SHORT EXERCISE —
From the listing below, pull each line that includes "high".
>> BEGIN
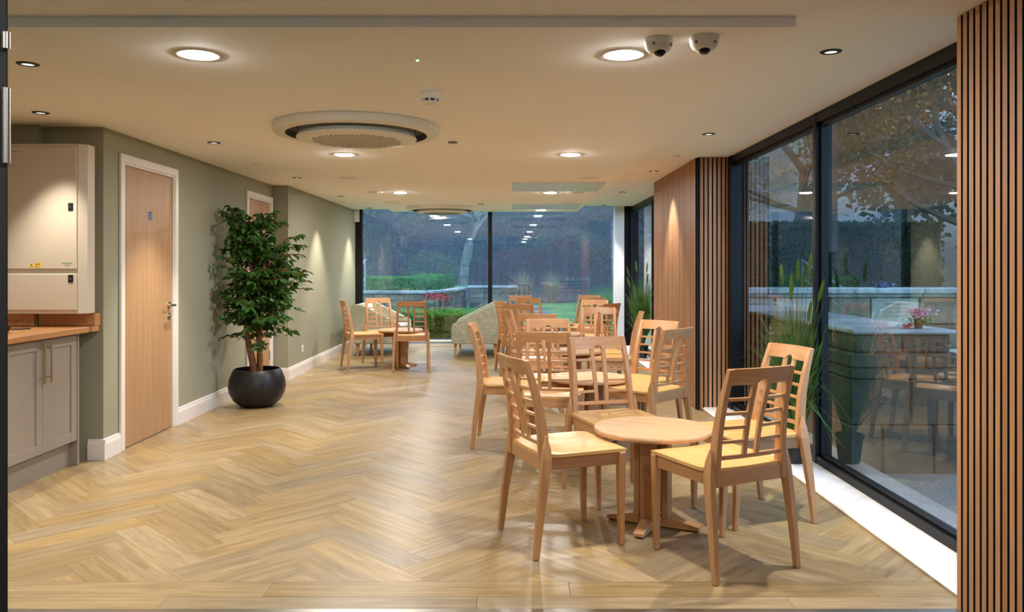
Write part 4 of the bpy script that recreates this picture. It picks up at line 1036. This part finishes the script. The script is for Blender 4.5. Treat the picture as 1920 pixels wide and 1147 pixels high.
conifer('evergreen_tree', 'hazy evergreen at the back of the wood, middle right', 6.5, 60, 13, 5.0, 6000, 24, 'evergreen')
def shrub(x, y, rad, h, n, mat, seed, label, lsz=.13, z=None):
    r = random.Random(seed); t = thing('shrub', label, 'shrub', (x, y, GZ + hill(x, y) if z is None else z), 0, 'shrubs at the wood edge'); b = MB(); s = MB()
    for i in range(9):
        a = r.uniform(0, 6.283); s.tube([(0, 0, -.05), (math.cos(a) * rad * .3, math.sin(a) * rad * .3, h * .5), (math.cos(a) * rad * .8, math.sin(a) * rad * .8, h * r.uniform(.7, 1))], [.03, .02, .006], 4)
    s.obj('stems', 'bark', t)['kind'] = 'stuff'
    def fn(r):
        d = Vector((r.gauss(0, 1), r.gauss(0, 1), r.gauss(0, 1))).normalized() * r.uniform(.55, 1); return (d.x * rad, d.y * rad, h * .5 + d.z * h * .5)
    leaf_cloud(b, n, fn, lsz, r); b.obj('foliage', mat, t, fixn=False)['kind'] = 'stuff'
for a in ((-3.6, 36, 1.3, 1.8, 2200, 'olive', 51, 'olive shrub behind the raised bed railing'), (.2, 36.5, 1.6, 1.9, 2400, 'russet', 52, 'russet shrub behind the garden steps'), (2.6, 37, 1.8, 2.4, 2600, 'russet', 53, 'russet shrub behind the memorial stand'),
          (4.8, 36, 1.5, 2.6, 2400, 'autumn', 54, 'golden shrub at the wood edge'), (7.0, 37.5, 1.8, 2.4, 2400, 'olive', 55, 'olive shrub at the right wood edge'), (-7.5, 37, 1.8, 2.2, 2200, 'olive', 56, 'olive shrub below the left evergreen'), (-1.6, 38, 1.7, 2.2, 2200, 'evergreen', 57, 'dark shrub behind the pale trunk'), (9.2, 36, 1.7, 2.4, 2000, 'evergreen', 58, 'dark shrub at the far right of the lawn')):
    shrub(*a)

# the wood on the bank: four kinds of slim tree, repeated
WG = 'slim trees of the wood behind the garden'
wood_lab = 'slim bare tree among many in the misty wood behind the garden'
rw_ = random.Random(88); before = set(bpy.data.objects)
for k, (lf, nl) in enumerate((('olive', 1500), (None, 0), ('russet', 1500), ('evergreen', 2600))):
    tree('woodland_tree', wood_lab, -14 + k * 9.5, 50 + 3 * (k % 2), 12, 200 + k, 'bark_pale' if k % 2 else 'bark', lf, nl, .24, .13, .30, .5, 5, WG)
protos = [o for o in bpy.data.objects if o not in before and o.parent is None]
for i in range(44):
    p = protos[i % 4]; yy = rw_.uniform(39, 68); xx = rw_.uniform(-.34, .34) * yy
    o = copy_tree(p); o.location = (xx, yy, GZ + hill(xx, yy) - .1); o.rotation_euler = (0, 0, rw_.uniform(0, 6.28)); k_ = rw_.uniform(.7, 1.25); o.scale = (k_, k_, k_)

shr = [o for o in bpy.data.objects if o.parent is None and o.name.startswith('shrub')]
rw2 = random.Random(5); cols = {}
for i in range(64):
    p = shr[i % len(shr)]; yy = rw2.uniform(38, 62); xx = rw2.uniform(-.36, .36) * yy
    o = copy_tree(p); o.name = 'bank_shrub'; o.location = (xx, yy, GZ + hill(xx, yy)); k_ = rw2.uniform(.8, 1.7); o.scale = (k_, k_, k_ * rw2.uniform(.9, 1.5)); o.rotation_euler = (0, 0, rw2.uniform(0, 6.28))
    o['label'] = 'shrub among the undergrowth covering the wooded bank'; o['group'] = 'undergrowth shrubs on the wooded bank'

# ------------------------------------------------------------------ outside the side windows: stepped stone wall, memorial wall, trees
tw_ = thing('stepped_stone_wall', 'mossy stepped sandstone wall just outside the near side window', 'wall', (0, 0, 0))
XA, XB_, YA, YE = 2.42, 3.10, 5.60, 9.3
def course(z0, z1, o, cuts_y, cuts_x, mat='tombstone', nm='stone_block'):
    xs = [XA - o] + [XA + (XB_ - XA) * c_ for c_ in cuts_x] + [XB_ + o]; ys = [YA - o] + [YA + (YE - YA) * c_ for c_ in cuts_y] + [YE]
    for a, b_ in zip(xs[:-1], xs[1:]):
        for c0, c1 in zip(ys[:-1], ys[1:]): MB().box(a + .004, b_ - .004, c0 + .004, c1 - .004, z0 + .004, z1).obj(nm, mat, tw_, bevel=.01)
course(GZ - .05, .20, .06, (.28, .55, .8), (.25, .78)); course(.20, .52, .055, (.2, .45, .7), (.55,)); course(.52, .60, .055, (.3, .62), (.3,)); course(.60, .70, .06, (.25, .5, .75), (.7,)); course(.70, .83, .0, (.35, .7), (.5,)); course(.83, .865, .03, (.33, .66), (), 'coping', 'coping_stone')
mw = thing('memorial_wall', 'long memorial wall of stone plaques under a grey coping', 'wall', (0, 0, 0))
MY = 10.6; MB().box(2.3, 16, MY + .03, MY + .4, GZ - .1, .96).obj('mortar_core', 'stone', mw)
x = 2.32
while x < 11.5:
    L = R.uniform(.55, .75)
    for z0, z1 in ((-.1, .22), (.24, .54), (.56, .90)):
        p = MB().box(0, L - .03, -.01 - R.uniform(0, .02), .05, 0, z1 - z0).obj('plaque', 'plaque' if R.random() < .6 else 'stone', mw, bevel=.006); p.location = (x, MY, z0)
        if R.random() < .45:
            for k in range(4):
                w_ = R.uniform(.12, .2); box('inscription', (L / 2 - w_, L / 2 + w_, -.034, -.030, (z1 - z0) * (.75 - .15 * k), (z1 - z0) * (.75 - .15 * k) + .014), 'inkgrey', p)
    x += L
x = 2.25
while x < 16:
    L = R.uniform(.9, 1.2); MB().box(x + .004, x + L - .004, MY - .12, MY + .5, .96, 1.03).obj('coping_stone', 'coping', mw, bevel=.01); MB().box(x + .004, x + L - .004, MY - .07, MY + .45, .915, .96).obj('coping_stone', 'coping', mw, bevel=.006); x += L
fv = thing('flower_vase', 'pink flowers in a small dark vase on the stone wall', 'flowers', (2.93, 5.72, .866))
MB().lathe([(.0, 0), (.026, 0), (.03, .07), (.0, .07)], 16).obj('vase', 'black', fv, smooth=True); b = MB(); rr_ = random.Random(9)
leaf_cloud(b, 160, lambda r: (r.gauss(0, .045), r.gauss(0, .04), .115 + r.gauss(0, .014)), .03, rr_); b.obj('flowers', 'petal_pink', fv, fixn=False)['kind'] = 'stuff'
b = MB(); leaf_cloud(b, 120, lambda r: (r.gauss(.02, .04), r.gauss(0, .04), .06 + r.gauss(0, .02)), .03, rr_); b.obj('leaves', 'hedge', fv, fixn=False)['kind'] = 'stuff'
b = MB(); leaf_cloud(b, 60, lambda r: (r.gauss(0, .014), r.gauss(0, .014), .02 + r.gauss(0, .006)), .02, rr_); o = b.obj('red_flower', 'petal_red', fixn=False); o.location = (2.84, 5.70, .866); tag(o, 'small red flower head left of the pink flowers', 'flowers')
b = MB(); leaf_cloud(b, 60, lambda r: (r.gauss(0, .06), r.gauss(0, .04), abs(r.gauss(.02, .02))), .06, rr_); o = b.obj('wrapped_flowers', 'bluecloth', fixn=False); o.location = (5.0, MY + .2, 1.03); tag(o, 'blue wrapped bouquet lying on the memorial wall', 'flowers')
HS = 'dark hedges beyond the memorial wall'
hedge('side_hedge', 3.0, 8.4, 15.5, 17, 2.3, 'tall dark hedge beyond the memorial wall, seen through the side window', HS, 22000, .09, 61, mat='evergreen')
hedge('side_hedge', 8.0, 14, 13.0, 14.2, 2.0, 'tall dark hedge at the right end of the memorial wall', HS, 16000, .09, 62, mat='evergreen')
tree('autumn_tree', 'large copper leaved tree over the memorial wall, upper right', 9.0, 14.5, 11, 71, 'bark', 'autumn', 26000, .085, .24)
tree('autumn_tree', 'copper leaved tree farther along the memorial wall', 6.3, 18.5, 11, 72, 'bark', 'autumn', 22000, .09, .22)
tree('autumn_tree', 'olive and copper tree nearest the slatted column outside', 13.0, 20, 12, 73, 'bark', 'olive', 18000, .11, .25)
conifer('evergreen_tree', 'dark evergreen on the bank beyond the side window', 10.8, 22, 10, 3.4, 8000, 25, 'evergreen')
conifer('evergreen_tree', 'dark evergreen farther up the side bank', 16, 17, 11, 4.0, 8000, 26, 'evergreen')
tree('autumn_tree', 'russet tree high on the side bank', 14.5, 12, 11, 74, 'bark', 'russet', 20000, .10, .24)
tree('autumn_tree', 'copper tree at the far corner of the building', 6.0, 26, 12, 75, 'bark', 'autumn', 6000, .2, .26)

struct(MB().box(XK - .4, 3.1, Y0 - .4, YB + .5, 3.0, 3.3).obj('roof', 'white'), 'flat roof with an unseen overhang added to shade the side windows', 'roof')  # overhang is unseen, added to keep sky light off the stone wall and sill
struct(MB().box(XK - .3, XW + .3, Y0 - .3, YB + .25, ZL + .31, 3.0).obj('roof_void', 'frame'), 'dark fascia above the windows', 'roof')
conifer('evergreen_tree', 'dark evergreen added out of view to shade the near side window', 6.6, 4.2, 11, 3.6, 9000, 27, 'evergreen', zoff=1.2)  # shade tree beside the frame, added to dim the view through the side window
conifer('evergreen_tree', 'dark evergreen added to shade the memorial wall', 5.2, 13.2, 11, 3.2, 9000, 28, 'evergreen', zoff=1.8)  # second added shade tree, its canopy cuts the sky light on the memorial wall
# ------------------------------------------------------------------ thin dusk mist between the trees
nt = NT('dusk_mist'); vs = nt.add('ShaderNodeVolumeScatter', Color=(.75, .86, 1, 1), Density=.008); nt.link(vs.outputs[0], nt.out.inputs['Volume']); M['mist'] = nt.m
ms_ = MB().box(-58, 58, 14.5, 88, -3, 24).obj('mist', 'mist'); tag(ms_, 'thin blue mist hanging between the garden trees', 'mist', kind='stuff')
>> END
FULL SOLUTION —
Write part 4 of the bpy script that recreates this picture. It picks up at line 1036. This part finishes the script. The script is for Blender 4.5. Treat the picture as 1920 pixels wide and 1147 pixels high.
tree('autumn_tree', 'russet tree high on the side bank', 14.5, 12, 11, 74, 'bark', 'russet', 20000, .10, .24)